Catching everyone: College of Urban Education’s unique mission changes lives

Davenport University is the only university in Michigan to offer degrees from a college dedicated entirely to urban education. The College of Urban Education (CUE) benefits from the support given to the university’s ELEVATE Campaign, which is currently underway. 

Yamaka Bracey is a product of urban education, having attended Grand Rapids Public Schools (GRPS), and that is exactly where she wants to be. She pursued her master’s degree in urban education at Davenport University while working as a teacher in the district.

“The class sizes were just right, and they were very detailed and hands-on,” Bracey said. “It gave me the tools I needed. It gave me opportunities that I may not have had if I had not had the courses that helped me think deeper, that pushed me to work harder, that encouraged me to think out of the box.”  

Bracey’s passion for educating and guiding students, whom she affectionately calls “babies,” is evident to anyone watching her work. As she easily makes her way through the halls of Campus Elementary on the city’s southeast side, where she is in her fifth year as principal, she alternately calls out to some students and hugs others. This is her place.

“Davenport’s urban education program allows you to deepen your understanding of the urban world,” Bracey said. “It’s not just about going in and helping. It’s really about looking at the student as a whole, and looking at their family, and making a difference the best way you possibly can.”

Davenport has had a unique focus on urban education since beginning the CUE in 2013, providing current and aspiring educators with culturally responsive practices that can be immediately used in schools and with families. The CUE has a distinctive weekly coaching and mentoring model for its undergraduate and graduate students that readies them for the intense work in classrooms, especially ones filled with students who often have complex economic and family dynamics.

“When we focus on urban students, we end up catching everyone,” CUE Associate Dean Rhonda White explained. “When you take the time to understand each student, you reach urban, rural and suburban students. It’s just good teaching.”

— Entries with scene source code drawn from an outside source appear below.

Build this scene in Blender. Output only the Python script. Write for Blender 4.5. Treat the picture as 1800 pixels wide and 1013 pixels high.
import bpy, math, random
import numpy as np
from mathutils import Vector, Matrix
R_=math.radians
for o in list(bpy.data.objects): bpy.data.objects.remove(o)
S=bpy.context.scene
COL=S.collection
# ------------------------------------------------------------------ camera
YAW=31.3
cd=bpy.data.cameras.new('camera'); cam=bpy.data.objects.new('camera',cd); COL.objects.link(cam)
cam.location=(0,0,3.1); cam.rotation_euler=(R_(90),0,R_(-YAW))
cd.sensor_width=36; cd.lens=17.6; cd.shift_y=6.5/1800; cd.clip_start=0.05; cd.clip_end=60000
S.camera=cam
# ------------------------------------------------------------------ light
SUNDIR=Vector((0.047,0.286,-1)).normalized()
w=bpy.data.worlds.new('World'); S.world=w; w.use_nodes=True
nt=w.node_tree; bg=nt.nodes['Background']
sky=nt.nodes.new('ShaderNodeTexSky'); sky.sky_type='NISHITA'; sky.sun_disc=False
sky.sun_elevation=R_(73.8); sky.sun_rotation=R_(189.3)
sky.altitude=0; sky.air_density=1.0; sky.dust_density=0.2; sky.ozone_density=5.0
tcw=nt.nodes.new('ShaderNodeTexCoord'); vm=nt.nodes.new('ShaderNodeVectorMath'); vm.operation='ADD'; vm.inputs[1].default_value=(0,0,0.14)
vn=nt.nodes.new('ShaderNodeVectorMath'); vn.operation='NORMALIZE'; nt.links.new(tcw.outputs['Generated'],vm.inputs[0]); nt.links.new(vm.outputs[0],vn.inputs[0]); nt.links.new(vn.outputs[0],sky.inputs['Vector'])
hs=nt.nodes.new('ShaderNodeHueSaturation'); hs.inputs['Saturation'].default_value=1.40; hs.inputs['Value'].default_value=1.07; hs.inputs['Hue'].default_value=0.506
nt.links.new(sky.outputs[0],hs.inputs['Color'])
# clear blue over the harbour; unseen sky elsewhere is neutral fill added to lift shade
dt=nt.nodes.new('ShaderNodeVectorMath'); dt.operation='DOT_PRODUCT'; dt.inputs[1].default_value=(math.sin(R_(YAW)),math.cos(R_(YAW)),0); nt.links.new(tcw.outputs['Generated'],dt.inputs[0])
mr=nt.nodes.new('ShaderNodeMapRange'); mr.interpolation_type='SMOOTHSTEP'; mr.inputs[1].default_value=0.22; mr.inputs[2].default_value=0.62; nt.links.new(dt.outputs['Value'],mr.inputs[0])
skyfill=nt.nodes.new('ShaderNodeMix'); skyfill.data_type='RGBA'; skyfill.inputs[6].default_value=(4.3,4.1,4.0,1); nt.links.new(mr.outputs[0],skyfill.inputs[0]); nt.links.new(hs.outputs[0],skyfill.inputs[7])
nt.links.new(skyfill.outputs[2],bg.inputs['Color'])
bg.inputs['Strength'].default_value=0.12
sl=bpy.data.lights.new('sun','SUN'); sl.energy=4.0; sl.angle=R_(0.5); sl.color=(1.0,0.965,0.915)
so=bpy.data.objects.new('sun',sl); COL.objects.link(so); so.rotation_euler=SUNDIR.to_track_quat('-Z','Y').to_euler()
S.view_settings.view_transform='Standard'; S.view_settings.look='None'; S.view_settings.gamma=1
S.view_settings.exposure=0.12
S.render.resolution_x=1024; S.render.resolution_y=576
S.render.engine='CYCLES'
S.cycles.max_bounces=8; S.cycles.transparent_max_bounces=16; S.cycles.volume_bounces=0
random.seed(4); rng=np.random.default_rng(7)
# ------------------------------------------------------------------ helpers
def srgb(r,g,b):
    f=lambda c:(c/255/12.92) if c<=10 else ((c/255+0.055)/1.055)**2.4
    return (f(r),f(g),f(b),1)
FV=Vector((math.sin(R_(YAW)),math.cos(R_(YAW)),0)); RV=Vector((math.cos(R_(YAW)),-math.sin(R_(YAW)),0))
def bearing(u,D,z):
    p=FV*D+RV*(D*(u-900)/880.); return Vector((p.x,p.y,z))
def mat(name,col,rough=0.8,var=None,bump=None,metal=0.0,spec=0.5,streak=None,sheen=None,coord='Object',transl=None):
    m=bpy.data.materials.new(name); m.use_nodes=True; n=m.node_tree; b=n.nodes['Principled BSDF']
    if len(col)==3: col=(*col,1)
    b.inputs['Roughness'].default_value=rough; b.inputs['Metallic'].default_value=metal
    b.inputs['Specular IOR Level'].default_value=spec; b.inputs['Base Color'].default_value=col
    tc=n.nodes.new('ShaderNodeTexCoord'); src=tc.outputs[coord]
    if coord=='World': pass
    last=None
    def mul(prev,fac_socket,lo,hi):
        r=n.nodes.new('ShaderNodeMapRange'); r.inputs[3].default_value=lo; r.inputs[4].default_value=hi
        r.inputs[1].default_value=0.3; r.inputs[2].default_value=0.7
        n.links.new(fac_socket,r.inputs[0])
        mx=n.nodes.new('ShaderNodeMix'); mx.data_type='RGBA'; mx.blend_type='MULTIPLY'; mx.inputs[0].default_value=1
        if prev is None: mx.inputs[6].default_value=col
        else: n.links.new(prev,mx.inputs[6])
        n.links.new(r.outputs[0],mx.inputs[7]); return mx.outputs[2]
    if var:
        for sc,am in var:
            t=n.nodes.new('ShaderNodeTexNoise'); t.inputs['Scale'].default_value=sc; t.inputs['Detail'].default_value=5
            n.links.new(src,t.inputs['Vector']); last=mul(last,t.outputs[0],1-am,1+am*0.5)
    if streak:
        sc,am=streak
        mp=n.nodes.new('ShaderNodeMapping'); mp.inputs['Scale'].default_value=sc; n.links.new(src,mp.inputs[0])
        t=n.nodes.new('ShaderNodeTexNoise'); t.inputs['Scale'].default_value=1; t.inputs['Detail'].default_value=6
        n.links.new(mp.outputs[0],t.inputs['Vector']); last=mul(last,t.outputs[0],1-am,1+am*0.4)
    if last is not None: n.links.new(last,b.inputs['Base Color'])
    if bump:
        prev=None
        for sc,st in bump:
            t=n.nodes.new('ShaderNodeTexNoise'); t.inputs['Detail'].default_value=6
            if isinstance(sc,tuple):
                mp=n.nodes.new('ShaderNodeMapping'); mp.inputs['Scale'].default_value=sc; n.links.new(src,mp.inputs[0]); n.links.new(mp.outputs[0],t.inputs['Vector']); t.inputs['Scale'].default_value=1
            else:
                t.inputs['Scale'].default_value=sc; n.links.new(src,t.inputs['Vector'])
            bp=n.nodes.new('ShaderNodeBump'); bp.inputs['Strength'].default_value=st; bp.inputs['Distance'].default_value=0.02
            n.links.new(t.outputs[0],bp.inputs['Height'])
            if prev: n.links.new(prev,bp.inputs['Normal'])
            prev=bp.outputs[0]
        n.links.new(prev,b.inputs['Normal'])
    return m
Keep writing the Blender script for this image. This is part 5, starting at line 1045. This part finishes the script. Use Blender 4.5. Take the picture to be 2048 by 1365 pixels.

And the state of Michigan is in need of good teaching. A concerning shortage of those entering the teaching profession has gotten the attention of the state legislature. This summer, lawmakers approved $66.4 million in funding for a consortium called “Talent Together.” Davenport is one of nine colleges and universities across the state that are part of this push to get talented teachers in K-12 classrooms. The influx of financial support is working. During late summer, enrollment in the CUE graduate program saw an uptick, with more than 120 new students enrolling. The undergraduate program is seeing a steady increase.

Davenport has been busy with its own efforts to address the teacher shortage, especially in STEM areas. The university has signed scholarship programs with school districts around the state. Through its Urban Education Partner School Program, the university provides scholarships for both undergraduate and graduate students pursuing degrees that will lead to teaching STEM courses in urban districts. 

White has seen how Davenport’s program changes not only the lives of students, but also the lives of the teachers who earn degrees in urban education.

“There’s a huge reward for teachers,” White said. “There is nothing like teaching a group of students and seeing that you have made a major impact.”

Bracey knows she is making an impact. Before finding her career, Bracey found challenges – lots of challenges. She had five children and was working desperately to make a better life for her family by getting a college degree. While her family gave her support and motivation, she more than understands the urban environment and the family systems that are often so strained that children need more support from their schools.

“I share the experience and lifestyle of many of my parents, whether it’s struggling at home, not having enough food; whether it’s being on the welfare system and trying to get off; whether it’s trying to make a difference and feeling like you’re stuck – I can relate,” Bracey emphasized. “I’m not afraid or ashamed to tell my story. It’s not perfect, but I’m here, and I’ve overcome a lot of obstacles. I want to be that example for my parents, my families and my students.”

Bracey understands her students and families so well that she has been promoted through the GRPS system and been honored with the university’s College of Urban Education Alumni Award. Associate Department Chair Meaghan Polega nominated Bracey.

“As a school leader, Yamaka exemplifies what the College of Urban Education is all about, helping urban students reach their fullest potential,” Polega said. “She has a commitment to students on the southeast side of Grand Rapids, and she wants them to be successful in whatever they do.”

“That’s a fire that will never go out,” Bracey said. “Every fire needs to be fed, and that’s what Davenport did for me. They fed my fire a little bit more. Each class gave me a little bit more desire. Each class gave me a feeling of keep going, don’t quit. And when that fire felt like it was dimming, I had strong support from my instructors and from my classmates from GRPS.

“What it means for me is taking that chance to look at the whole child, and every opportunity that you get, to change the world one day at a time.”